Data:
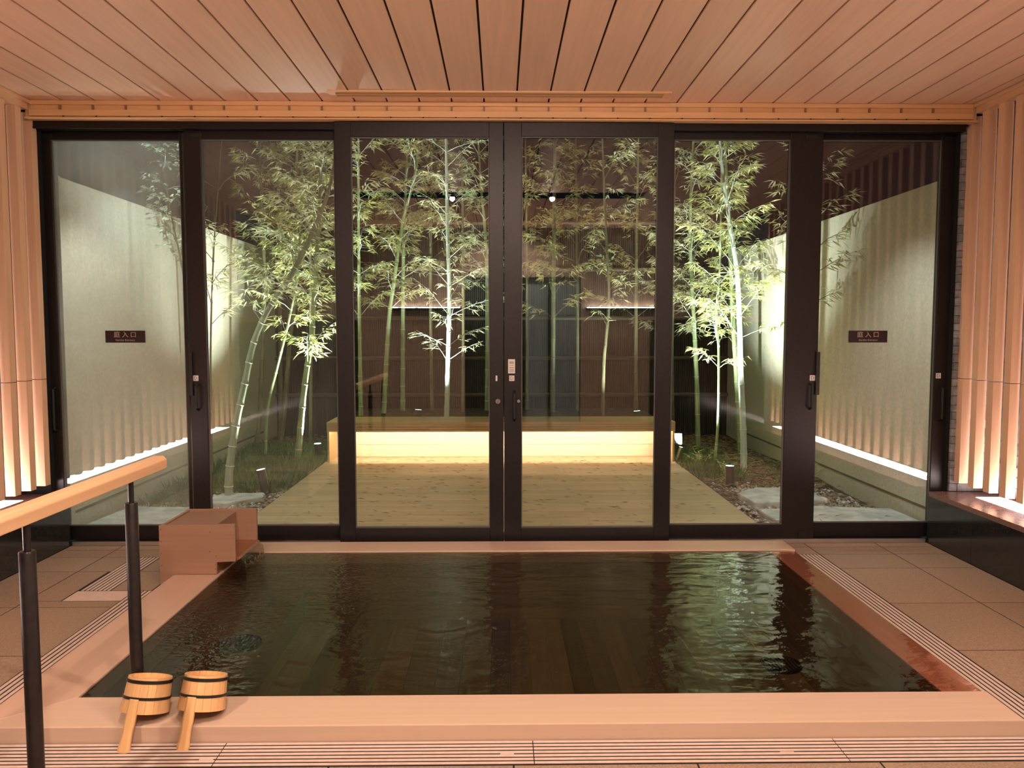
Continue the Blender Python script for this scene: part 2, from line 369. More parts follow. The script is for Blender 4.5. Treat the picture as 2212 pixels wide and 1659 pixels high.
# ---- trims: header over doors, crown along the side walls
t1 = B('trim_1', -2.83, 2.89, 4.775, 4.83, 2.617, ZC-.001, 'trimx', kind='structure')
B('moulding', -2.80, 2.86, 4.757, 4.775, 2.694, 2.719, 'trimx', t1, bevel=.002)
B('moulding', -2.80, 2.86, 4.755, 4.775, 2.627, 2.664, 'trimx', t1, bevel=.002)
B('moulding', -2.82, 2.89, 4.748, 4.775, 2.612, 2.6195, 'trimx', t1)
k = -14
while k < 15:
    x = (k+.5)*.194
    if -2.7 < x < 2.8:
        B('spacer_block', x-.005, x+.005, 4.762, 4.775, 2.664, 2.694, 'box', t1)
        B('notch', x+.022, x+.030, 4.7485, 4.756, 2.6195, 2.627, 'void', t1)
    k += 1
for nm, x0, x1, xa in (('trim_2', -2.87, -2.805, -2.79), ('trim_3', 2.875, 2.94, 2.86)):
    s = -1 if x0 < 0 else 1
    t = B(nm, x0, x1, YB, 4.757, ZC-.058, ZC-.001, 'trimy', kind='structure')
    B('moulding', min(xa, x0 if s > 0 else x1), max(xa, x0 if s > 0 else x1), YB, 4.757, ZC-.022, ZC-.002, 'trimy', t)

# ---- side walls: grey brick plane, cedar slats (two lengths each)
slat_lo = slat_hi = None
for nm, s, xi in (('wall_left', -1, XL), ('wall_right', 1, XR)):
    xw = -3.09 if s < 0 else 3.14
    wl = B(nm, min(xw, xw+s*.12), max(xw, xw+s*.12), YB, 4.95, 0, ZC+.1, 'brick', kind='structure')
    for k in range(24):
        yc = 4.838-.1505*k
        z0l = .392 if yc > 1.45 else 1.60
        if yc > 1.45: B('slat', min(xi, xi+s*.056), max(xi, xi+s*.056), yc-.028, yc+.028, z0l, 1.052, 'slat', wl, bevel=.001)
        zz = 1.0555 if yc > 1.45 else 1.60
        B('slat', min(xi, xi+s*.056), max(xi, xi+s*.056), yc-.028, yc+.028, zz, ZC-.058, 'slat', wl, bevel=.001)
    # the split bricks seen low between the slats: rows on the wall plane near the ledge light
    for r_ in range(5):
        for c_ in range(14):
            y0 = 4.80-.215*c_-(.1 if r_ % 2 else 0); z0 = .335+.066*r_
            d = rnd.uniform(.004, .014)
            B('brick', min(xw, xw-s*d), max(xw, xw-s*d), y0-.205, y0, z0, z0+.058, 'brick', wl)
# front return walls beside the doors
wf = MB(); wf.box(2.86, 3.14, 4.885, 5.1, 0, ZC); wf.box(-3.09, -2.83, 4.885, 5.1, 0, ZC); wf.box(-3.09, 3.14, 4.83, 5.1, 2.64, ZC+.1)
wfo = obj('wall_front', wf, 'void', kind='structure')
z = .333; r_ = 0
while z < 2.58:
    h = .052+rnd.uniform(-.008, .008); x = 2.862
    for j, wd in enumerate((.085, .085, .10) if r_ % 2 else (.05, .11, .11)):
        B('brick', x+.001, x+wd-.001, 4.868-rnd.uniform(0, .008), 4.885, z, z+h-.003, 'brick', wfo)
        x += wd
    z += h; r_ += 1

# ---- stone ledges with glowing panels
for s, xf, xb, lb in ((-1, -2.71, -3.085, 'left'), (1, 2.73, 3.135, 'right')):
    t = thing('stone_ledge', 'low polished black stone ledge with a glowing panel along the %s slatted wall' % lb, 'stone ledge', ((xf+xb)/2, 3.1, 0))
    x0, x1 = min(xf, xb), max(xf, xb)
    ys = [1.45, 2.2, 2.95, 3.7, 4.40, 4.865]
    for i in range(5):
        B('stone_panel', xf if s > 0 else xf-.03, xf+.03 if s > 0 else xf, ys[i]+.001, ys[i+1]-.001, 0.001, .30, 'stone', t)
        B('top_slab', x0, x1, ys[i]+.001, ys[i+1]-.001, .30, .318, 'ledgetop', t)
    B('core', x0+.035, x1-.035, 1.47, 4.85, .001, .30, 'void', t)
    a, b = (2.925, 3.085) if s > 0 else (-3.045, -2.885)
    ft = MB(); ft.box(x0, a, 1.45, 4.865, .318, .33) if s > 0 else ft.box(b, x1, 1.45, 4.865, .318, .33)
    ft.box(b, x1, 1.45, 4.865, .318, .33) if s > 0 else ft.box(x0, a, 1.45, 4.865, .318, .33)
    ft.box(a, b, 4.69, 4.865, .318, .33)
    obj('top_frame', ft, 'ledgetop', t)
    B('light_panel', a, b, 1.5, 4.69, .318, .329, 'ledge_em', t)

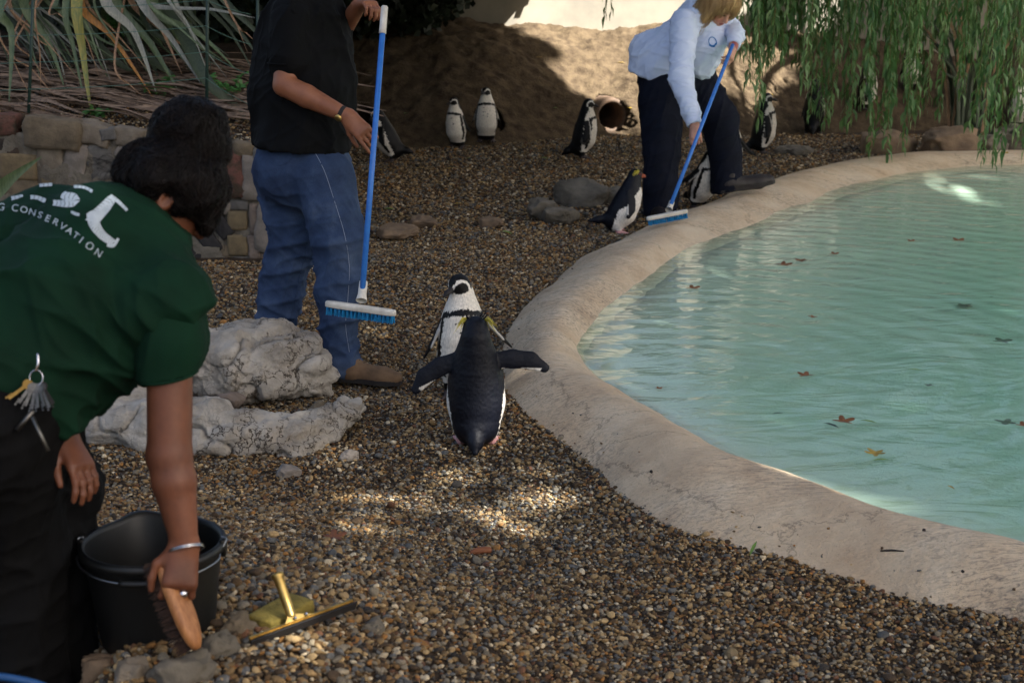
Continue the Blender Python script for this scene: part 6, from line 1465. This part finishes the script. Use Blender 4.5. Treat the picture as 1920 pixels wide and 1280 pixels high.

Work to do:
The word "Treat" may turn up on some lines of these records; say how many, with no other words.

Output for this exercise:
2